Deflation Delusion Continues as Economies Trend Toward High Inflation, Part 1
Across the world, inflation is on the rise. But for some reason many governments are holding on tightly to deflation -- and won't let go.
Editor's Note: This is Part 1 of a two-part series. For Part 2, click here. The full article was originally posted on The Market Oracle.
For well over a year, delusional deflationists from the Bank of England MPC to the mainstream press have pushed the mantra of ongoing debt-deleveraging deflation everywhere; everywhere, that is, except where it counts, i.e. the actual inflation indices, where inflation is on the rise across the world, as illustrated in the UK by the persistent failure of the Bank of England to control UK inflation, which remains above the bank's CPI 3% upper limit. Even Greece, which really is in a depression, is experiencing inflation above 3%, while the US CPI continues to inflate at a more modest 1.2%, as summarised below for key world economies.
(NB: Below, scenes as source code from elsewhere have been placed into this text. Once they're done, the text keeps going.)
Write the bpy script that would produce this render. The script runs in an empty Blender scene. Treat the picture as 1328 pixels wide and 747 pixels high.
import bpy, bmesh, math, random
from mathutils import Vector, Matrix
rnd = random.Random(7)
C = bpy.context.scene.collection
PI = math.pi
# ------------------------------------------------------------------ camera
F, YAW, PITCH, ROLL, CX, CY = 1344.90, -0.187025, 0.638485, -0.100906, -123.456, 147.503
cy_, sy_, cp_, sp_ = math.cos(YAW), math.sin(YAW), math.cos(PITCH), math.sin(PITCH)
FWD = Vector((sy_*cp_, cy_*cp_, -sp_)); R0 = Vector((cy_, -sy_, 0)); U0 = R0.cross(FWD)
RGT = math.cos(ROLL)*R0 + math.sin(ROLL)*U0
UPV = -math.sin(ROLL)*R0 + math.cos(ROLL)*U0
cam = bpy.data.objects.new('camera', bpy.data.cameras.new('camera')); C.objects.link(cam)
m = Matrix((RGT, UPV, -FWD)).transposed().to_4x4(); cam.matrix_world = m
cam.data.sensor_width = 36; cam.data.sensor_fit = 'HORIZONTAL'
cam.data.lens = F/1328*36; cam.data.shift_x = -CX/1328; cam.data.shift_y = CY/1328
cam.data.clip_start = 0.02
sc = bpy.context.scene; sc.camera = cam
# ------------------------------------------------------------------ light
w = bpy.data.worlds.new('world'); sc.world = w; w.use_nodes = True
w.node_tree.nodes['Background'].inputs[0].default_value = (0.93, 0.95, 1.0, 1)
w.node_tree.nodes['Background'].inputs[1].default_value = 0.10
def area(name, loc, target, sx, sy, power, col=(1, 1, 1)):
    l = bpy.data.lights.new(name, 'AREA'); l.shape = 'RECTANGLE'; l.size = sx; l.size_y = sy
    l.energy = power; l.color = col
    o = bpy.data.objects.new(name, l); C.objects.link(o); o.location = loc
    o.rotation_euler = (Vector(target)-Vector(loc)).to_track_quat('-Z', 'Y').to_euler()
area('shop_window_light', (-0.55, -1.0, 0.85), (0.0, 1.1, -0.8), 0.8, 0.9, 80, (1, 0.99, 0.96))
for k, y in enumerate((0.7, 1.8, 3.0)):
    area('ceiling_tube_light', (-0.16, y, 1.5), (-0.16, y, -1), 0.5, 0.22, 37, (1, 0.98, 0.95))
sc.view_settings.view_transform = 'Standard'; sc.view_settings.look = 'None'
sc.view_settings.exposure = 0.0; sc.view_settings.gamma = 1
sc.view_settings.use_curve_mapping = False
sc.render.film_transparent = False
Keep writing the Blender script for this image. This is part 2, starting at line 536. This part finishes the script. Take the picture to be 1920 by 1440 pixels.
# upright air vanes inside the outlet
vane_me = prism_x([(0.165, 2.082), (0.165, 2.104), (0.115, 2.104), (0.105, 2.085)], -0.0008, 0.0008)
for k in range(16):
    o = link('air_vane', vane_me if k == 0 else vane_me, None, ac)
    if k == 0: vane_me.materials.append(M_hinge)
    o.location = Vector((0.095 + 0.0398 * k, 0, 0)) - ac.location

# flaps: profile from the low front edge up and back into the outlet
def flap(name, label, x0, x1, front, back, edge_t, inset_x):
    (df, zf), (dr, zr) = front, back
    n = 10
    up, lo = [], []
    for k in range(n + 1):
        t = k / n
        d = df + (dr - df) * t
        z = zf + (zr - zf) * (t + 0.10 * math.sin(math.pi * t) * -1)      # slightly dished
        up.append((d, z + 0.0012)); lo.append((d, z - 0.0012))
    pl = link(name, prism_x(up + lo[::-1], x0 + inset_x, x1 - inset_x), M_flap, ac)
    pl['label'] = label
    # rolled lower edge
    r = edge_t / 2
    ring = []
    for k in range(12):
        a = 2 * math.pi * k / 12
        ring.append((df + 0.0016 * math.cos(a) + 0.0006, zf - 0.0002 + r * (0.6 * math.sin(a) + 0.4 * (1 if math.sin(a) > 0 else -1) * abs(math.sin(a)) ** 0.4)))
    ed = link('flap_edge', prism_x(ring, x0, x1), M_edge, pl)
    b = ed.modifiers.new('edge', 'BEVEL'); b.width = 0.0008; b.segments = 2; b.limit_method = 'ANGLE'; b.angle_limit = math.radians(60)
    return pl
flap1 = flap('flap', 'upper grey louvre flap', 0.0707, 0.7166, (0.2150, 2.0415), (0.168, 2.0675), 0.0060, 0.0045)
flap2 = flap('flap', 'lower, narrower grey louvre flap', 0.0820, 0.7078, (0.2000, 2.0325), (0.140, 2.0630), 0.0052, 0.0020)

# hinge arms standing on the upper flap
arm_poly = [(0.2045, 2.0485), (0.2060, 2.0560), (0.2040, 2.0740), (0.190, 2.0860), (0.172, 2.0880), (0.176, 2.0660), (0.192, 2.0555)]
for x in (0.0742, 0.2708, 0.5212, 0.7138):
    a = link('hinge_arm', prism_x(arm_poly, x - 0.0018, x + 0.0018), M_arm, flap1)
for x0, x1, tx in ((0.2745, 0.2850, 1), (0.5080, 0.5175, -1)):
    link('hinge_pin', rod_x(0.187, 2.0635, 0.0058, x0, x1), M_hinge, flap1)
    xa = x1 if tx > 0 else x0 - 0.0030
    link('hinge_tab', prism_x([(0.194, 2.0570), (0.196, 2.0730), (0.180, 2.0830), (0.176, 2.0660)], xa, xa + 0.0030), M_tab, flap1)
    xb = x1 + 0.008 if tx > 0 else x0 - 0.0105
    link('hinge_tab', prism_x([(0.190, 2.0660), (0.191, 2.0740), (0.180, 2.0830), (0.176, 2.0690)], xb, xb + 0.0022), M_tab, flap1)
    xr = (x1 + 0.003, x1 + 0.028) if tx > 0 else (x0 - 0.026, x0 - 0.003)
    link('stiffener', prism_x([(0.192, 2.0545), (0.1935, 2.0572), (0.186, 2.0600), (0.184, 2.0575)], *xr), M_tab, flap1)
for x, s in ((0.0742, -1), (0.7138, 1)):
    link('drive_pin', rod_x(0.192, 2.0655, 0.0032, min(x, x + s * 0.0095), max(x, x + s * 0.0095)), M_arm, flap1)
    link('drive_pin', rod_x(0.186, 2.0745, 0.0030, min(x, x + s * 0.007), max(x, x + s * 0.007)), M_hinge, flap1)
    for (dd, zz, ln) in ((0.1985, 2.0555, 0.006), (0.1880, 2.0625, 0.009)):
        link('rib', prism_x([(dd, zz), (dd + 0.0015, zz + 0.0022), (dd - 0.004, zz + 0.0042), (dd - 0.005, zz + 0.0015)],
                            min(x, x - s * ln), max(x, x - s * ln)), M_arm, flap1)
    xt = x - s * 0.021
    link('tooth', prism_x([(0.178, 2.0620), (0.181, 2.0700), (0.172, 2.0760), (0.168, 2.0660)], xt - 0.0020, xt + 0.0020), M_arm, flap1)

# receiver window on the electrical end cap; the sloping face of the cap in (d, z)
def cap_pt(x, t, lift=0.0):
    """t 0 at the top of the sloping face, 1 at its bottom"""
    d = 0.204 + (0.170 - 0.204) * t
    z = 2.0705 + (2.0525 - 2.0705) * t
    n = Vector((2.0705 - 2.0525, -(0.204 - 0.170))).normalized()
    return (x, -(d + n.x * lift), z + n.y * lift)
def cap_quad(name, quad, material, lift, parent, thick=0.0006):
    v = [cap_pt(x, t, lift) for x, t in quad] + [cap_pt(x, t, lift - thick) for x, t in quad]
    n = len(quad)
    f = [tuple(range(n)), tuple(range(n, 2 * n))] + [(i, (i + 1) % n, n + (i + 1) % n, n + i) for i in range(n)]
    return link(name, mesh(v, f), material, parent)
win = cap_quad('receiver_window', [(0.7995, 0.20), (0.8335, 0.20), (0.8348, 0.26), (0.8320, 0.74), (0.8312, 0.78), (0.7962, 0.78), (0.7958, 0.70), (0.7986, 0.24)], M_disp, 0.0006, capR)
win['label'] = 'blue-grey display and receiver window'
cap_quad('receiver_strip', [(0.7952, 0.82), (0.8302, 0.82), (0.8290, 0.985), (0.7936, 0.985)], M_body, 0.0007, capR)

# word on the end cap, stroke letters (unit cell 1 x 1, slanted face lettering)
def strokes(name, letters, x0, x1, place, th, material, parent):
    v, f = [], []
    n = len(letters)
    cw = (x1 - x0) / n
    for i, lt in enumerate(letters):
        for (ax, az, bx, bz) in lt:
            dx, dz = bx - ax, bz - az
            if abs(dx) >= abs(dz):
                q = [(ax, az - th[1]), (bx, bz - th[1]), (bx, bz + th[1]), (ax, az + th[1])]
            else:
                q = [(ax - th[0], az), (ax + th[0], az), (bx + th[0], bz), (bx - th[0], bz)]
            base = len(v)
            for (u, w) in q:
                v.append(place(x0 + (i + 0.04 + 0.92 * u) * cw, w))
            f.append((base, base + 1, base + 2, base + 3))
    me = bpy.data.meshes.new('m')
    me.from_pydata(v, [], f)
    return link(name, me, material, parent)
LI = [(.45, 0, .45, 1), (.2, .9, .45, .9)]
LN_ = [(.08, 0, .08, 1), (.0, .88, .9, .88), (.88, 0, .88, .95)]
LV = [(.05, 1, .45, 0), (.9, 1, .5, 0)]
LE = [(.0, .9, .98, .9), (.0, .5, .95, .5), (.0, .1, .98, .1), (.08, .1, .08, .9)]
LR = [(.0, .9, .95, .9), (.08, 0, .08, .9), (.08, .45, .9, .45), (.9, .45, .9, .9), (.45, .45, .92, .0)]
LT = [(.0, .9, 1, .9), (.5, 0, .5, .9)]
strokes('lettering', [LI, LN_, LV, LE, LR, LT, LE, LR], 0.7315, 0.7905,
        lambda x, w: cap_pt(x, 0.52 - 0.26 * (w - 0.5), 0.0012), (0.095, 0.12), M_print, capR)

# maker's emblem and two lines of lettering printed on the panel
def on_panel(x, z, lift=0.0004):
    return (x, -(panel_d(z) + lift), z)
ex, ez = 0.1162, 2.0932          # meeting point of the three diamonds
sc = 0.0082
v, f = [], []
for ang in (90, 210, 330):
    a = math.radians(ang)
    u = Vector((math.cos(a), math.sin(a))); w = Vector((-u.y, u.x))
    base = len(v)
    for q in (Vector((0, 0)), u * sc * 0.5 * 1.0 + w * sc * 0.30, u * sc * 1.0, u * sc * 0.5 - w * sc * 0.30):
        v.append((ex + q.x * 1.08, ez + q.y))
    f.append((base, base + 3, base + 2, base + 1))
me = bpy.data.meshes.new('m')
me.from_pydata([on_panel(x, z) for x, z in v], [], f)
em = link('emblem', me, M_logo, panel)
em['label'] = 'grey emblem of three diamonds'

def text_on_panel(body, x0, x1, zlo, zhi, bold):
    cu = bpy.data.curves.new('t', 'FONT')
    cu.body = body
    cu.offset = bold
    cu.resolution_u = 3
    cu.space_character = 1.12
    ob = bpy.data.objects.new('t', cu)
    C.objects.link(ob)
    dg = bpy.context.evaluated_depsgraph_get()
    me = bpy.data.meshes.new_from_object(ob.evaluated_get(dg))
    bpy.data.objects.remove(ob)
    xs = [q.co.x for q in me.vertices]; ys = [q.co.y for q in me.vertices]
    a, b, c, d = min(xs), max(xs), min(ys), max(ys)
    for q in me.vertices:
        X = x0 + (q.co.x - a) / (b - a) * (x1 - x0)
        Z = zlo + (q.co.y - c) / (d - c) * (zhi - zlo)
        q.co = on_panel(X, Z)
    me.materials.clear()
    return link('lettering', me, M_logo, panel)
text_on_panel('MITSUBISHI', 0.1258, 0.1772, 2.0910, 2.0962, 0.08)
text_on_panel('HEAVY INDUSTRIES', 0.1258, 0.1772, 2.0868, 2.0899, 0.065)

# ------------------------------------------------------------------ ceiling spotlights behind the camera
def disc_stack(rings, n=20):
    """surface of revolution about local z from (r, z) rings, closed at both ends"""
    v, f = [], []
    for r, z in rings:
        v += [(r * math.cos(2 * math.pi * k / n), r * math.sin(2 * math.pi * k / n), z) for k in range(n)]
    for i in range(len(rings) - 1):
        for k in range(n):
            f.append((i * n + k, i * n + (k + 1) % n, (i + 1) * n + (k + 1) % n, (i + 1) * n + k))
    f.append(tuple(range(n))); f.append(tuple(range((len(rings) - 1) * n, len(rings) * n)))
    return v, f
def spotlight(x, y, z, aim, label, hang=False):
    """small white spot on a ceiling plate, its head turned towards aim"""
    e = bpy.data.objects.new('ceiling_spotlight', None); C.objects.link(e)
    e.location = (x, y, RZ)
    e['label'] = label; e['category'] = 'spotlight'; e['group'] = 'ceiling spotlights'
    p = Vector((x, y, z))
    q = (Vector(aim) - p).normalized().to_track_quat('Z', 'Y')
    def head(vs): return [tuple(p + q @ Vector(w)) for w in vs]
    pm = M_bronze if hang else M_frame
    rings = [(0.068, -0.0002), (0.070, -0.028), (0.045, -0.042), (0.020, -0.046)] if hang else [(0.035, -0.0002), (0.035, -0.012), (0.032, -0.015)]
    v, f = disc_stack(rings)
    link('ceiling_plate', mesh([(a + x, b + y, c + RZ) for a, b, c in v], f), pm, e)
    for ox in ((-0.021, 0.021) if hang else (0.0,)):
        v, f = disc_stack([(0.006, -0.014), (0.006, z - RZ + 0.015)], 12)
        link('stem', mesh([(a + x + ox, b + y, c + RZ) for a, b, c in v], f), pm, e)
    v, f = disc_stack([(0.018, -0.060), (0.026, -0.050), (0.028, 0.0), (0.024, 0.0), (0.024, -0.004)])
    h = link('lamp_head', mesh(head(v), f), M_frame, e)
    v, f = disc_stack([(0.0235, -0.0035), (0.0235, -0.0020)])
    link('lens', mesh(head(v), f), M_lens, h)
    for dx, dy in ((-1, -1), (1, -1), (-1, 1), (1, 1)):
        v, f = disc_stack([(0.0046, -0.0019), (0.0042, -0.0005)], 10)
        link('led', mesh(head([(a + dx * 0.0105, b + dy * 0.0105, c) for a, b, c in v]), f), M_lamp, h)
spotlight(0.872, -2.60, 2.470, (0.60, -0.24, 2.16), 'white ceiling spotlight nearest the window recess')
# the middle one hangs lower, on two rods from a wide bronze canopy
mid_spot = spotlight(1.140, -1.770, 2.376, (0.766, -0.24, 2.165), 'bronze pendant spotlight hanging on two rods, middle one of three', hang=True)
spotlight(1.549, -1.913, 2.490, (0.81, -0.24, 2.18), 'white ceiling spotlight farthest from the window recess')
Global CPI Inflation Rates
- India -- 13.7%
- Argentina -- 11.2%
- Russia -- 5.5%
- Brazil -- 4.6%
- China -- 3.3%
- UK -- 3.1%
- Australia -- 3.1%
- Eurozone -- 1.7%
- USA -- 1.2%
- Japan -- (-)0.7%
This is leaving aside the fact that the official inflation indices tend to under-report real inflation rates, as the methodologies have been manipulated lower over the decades so governments can continue to stealth tax the population. For instance, UK inflation, as measured by the RPI, which is the recognized measure for UK inflation, is at 4.8%, with my own real inflation rate measurement coming in at 6%. The US CPI of 1.2%, when measured on the basis of the EU methodology that ignores Bush and Clinton tweaks, comes in at 2.4%. Then we have Mr. Shadowstats, who reports US CPI inflation as being at 8.6% rather than the official 1.2%.
I warned of imminent UK and global inflation mega-trend way back in November 2009, as deflationists fell into the debt-deleveraging deflation trap. That red herring completely missed the big picture I attempted to elaborate upon in the inflation mega-trend ebook of January 2010 that contained the specific trend forecast for UK CPI inflation of December 2009, as illustrated by the below graph, against which the Bank of England has continually issued statements that high inflation was just temporary and would fall throughout 2010 -- the reasons for which I touched on recently in The Real Reason for Bank of England's Worthless CPI Inflation Forecasts.
UK Inflation July 2010
Debt-deleveraging deflation completely ignores the fact that we're not living in the 1930s, but in a globalized world economy that's seeing the convergence of real GDPs -- where the developing world is eating up the world's resources at a faster pace than the West is cutting back on consumption, thus driving inflation higher while the West is engaged in competitive currency devaluations in an attempt to generate nominal GDP growth, which has highly inflationary implications.